> [Exercise instructions]: Report every line below that holds the word "ashlar".

> [Available data]:

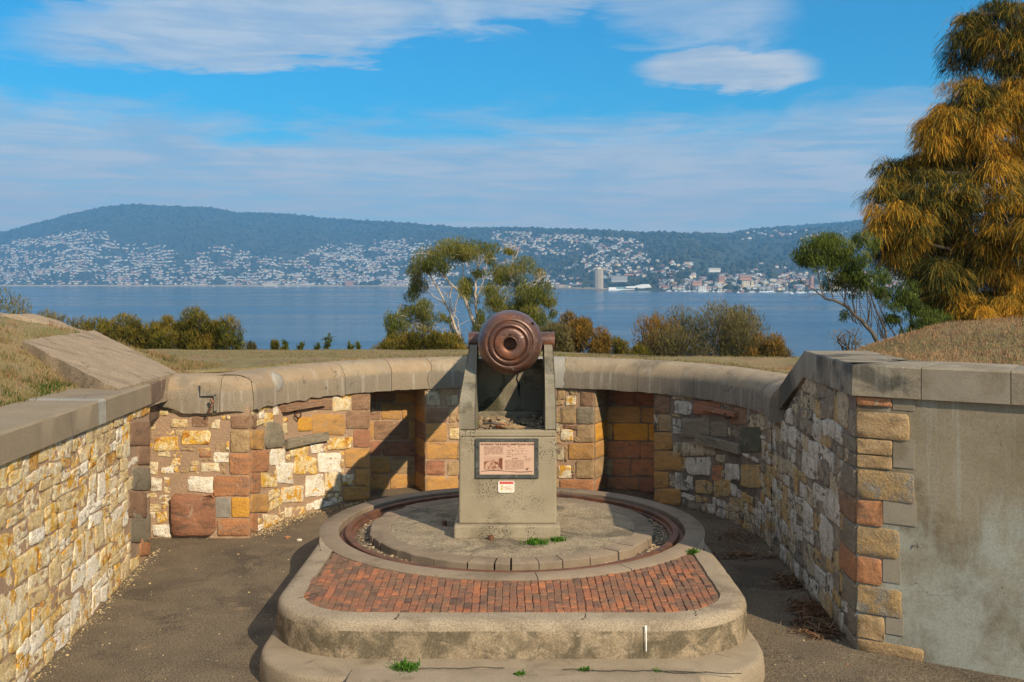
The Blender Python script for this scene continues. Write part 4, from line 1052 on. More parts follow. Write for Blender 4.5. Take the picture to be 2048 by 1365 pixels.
# ---- right wall
KX = Vector((3.085, 9.17)); PD = Vector((1.165, -0.72)).normalized()
def build_right_wall():
    e = empty('corner_wall', (KX.x, KX.y, 0), 'shaded lichened rubble wall with sandstone quoins and a rendered face on the right', 'wall')
    far = Vector((3.21, 12.75)); dl = (far - KX).length
    u1 = (10.9 - KX.y) ; u2 = (12.15 - KX.y)
    def top(u):   # u runs from the far end to the corner
        y = far.y - u * (far.y - KX.y) / dl
        if y <= 10.9: return 2.28
        return max(1.62, 2.28 - (y - 10.9) / 1.15 * 0.60)
    E = Surf([far, KX], top)
    Fw = Surf([KX, KX + PD * 6.5], 2.29)
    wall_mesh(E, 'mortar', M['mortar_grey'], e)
    # rendered face as one panel, a little behind the quoins
    v, f = grid(40, 18, lambda a, b: Fw.pos(a * 6.5, -.02 + 2.32 * b, .004 * n2(a * 20, b * 8)))
    mk('render_panel', v, f, M['plaster'], e, smooth=True)
    cx = KX + Vector((.9, 1.2))
    def q(x0, y0, x1, y1): return (1400 + x0 / 1.992, 680 + y0 / 1.992, 1400 + x1 / 1.992, 680 + y1 / 1.992)
    xc = 1024 + FPX * KX.x / KX.y
    rows = [((628, 226, 766, 262), 'orange', None), ((628, 282, 838, 388), 'tan', 'ldark'), ((628, 392, 767, 452), 'tan', 'grey'), ((628, 455, 767, 506), 'tan', 'grey'), ((628, 512, 857, 630), 'quoin', 'grey'), ((628, 616, 729, 734), 'orange', 'brown'), ((628, 738, 797, 855), 'quoin', 'grey'), ((628, 846, 726, 968), 'orange', 'orange'), ((628, 962, 805, 1083), 'quoin', 'grey'), ((628, 1072, 738, 1182), 'tan', 'grey'), ((628, 1186, 892, 1300), 'tan', 'grey')]
    blE = []
    vprev = None
    for i, (rc, m, side) in enumerate(rows):
        x0, y0, x1, y1 = q(*rc)
        u1_, _ = Fw.px(x1, y0); _, za = Fw.px(xc + .5, y0); _, zb = Fw.px(xc + .5, y1)
        if vprev is not None and za > vprev - .006: za = vprev - .006
        zb = max(.0, zb); vprev = zb
        ashlar(Fw, [(0.0, za), (u1_, za), (u1_, zb), (0.0, zb)], M[m], e, .022, joint=.008, name='quoin')
        if side:
            w = (.62, .34)[i % 2] if i != 0 else .3
            w = {5: .52, 7: .50}.get(i, w * .62)
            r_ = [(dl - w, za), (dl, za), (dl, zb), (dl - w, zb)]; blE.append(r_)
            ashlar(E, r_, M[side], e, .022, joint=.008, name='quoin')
    # paler render patches tabbed in beside the short quoins
    for rc in ((770, 226, 856, 284), (771, 393, 856, 514), (731, 624, 862, 744), (730, 858, 798, 972), (741, 1087, 810, 1180)):
        x0, y0, x1, y1 = q(*rc)
        (ua, za), (ub, zb) = Fw.px(x0, y0), Fw.px(x1, y1)
        m_ = MB(); V = []
        for (u, v_) in ((ua, za), (ub, za), (ub, zb), (ua, zb)):
            V += [Fw.pos(u, v_, -.01), Fw.pos(u, v_, .009)]
        m_.add(V, [(1, 3, 5, 7), (0, 1, 7, 6), (0, 2, 3, 1), (2, 4, 5, 3), (4, 6, 7, 5)])
        m_.build('render_patch', M['plaster2'], e)
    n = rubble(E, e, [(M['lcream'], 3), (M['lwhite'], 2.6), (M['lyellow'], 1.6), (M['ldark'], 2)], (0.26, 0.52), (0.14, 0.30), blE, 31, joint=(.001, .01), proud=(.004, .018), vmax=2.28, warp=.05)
    # coping: level run, sloping end and the run over the rendered face
    nE = (KX - far).normalized(); nrE = Vector((nE.y, -nE.x))
    pr = [(-.62, -.35), (0.045, 0), (0.045, .262), (.03, .28), (-.62, .285)]
    pr = [(-.3, 0.0), (0.045, 0.0), (0.045, .262), (.03, .28), (-.62, .285), (-.62, -.25), (-.3, -.25)]
    def along(y): return far + (KX - far) * ((far.y - y) / (far.y - KX.y))
    p3 = KX + PD * 6.5
    base = 2.28
    lev = [along(10.9), KX, p3]
    full = sweep('coping_section', [along(12.2), along(10.9), KX, KX + PD * .55], [(o, z + base) for o, z in pr], M['rcoping'], e, [-.56, 0, 0, 0], sub=.15, wear=.006, left=True)
    smooth_by_angle(full)
    full = sweep('coping_section', [KX + PD * .557, KX + PD * 1.25], [(o, z + base) for o, z in pr], M['plaster2'], e, sub=.15, wear=.006)
    smooth_by_angle(full)
    full = sweep('coping_section', [KX + PD * 1.257, p3], [(o, z + base) for o, z in pr], M['rcoping'], e, sub=.15, wear=.006)
    smooth_by_angle(full)
    # scratches in the render: the letter M and a long loop
    b = MB()
    def up(px, py): u, z = Fw.px(px, py); return Fw.pos(u, z, .008)
    b.tube([up(1827, 1096), up(1829, 1088), up(1833, 1092), up(1838, 1086), up(1842, 1094)], .004, 4)
    b.build('scratched_letter', M['plaster2'], e)
    # dark core
    b = MB(); b.v = [(far.x, far.y, 0), (KX.x + .02, KX.y + .03, 0), (p3.x, p3.y + .05, 0), (p3.x + .5, p3.y + .8, 0), (far.x + .6, far.y, 0)]
    b.v += [(x, y, 1.5 if i in (0, 4) else 2.2) for i, (x, y, _) in enumerate(b.v)]
    b.f = [(0, 5, 9, 4), (2, 3, 8, 7), (3, 4, 9, 8)]; b.build('wall_core', M['mortar_grey'], e)
    return e, n
RWALL, nr_ = build_right_wall()
print('stones', nl, ncw, nr_, len(LW.children), len(CW.children), len(RWALL.children))

# ---- floor
def build_floor():
    v, f = grid(70, 90, lambda a, b: (-6 + 16 * a, -8 + 25.6 * b, .008 * n2(a * 40, b * 60) + .012 * n2(a * 9, b * 14)))
    tag(mk('paved_floor', v, f, M['floor'], smooth=True), None, None, None, 'structure')
build_floor()

# ---- gun platform
CX, CY, RO = 0.0, 11.80, 2.19
def outline(hw, yf, rc, ytop, n=10, nside=14, nfront=24):
    """half-open outline from (-hw, ytop) down, round the front corners, up to (hw, ytop)"""
    P = [(-hw, ytop + (yf + rc - ytop) * i / nside) for i in range(nside)]
    P += [(-hw + rc - rc * cos(a), yf + rc - rc * sin(a)) for a in [pi / 2 * i / n for i in range(n + 1)]]
    P += [(-hw + rc + (2 * hw - 2 * rc) * i / nfront, yf) for i in range(1, nfront)]
    Q = [(-x, y) for x, y in P[:nside + n + 1]][::-1]
    return [Vector(p) for p in P + Q]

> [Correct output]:
        ashlar(Fw, [(0.0, za), (u1_, za), (u1_, zb), (0.0, zb)], M[m], e, .022, joint=.008, name='quoin')
            ashlar(E, r_, M[side], e, .022, joint=.008, name='quoin')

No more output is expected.